La ausencia muy a su pesar del rey Juan Carlos en la conmemoración de los cuarenta años de la Transición empañó a todas luces el acto presidido el miércoles por su hijo y sucesor el rey Felipe VI en el Congreso. No es que el anterior jefe del Estado fuera –si así se quiere- el principal protagonista del proceso, pero lo que no admite dudas es que fue él quien movió la ficha precisa para que todo lo demás fuera posible.
La no invitación al rey emérito ha sido considerada como un desplante inmerecido. Fue el gran ausente.
Dicen que está dolido, irritado y hasta estupefacto. Con toda razón. Por encima de protocolos y de criterios establecidos con anterioridad, ni la Casa Real ni de alguna manera la presidencia de la Cámara entendieron la excepcionalidad de la ocasión.
La efeméride ha dado ocasión pie a que partidos, sindicatos y comentaristas de toda clase y condición se hayan entretenido estos días planteándose si los tiempos políticos que hoy corren son equiparables a aquéllos que hace cuatro décadas alumbraron tantas cosas nuevas y que tan idílica huella han dejado en el imaginario colectivo.
La respuesta que en mayor o menor medida se viene dando es que son distintos; ni mejores ni peores. Resultan –se alega– difícilmente comparables porque los puntos de partida son muy diferentes y la sociedad es muy otra desde entonces.
Hace cuarenta años la superación del franquismo fue un aglutinante muy poderoso, a la vez que el país se configuraba sociológicamente mucho más compacto y mucho menos plural que hoy. La globalización estaba por llegar.
Eran tiempos de unanimidades, derivadas del deseado cambio político que se echaba a andar. Había mucho por desmontar y mucho y muy básico por hacer partiendo casi desde cero. La predisposición para el acuerdo, para el gran consenso, se abrió paso con facilidad. Fue un tiempo irrepetible.

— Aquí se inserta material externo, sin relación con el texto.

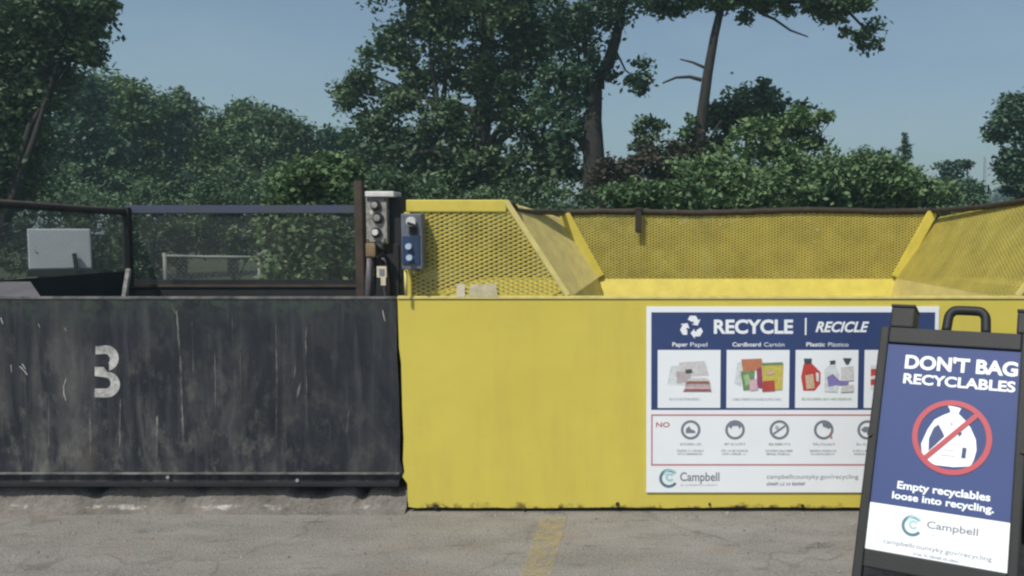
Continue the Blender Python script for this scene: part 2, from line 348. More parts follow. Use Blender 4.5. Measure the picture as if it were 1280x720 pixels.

Los actuales, sin embargo, son muy dispares. Asentado y rodado el pluralismo político y social, tales uniformidades y concordias extraordinarias no son hoy posibles. Ni deseables, me atrevería a decir. Sustancial de la democracia es el debate, la discrepancia y la confrontación de alternativas.
Ha habido por medio, además, una enorme crisis económica a la que los partidos convencionales no han sabido responder con equidad y que ha derivado a la postre en la floración de populismos radicales de uno y otro signo. Aquí, allá y acullá. No es una realidad exclusiva de nuestro país. En buena lógica, el ambiente se ha vuelto más crispado y convulso.
No obstante, no sé si nuestros representantes públicos no deberían hacer alguna autocrítica o reflexión al respecto. Porque hay en el debate político una excesiva y desmedida violencia verbal, nunca vista hasta ahora. Y no es por aquello de que “todo tiempo pasado fue mejor”. Pero así me lo parece.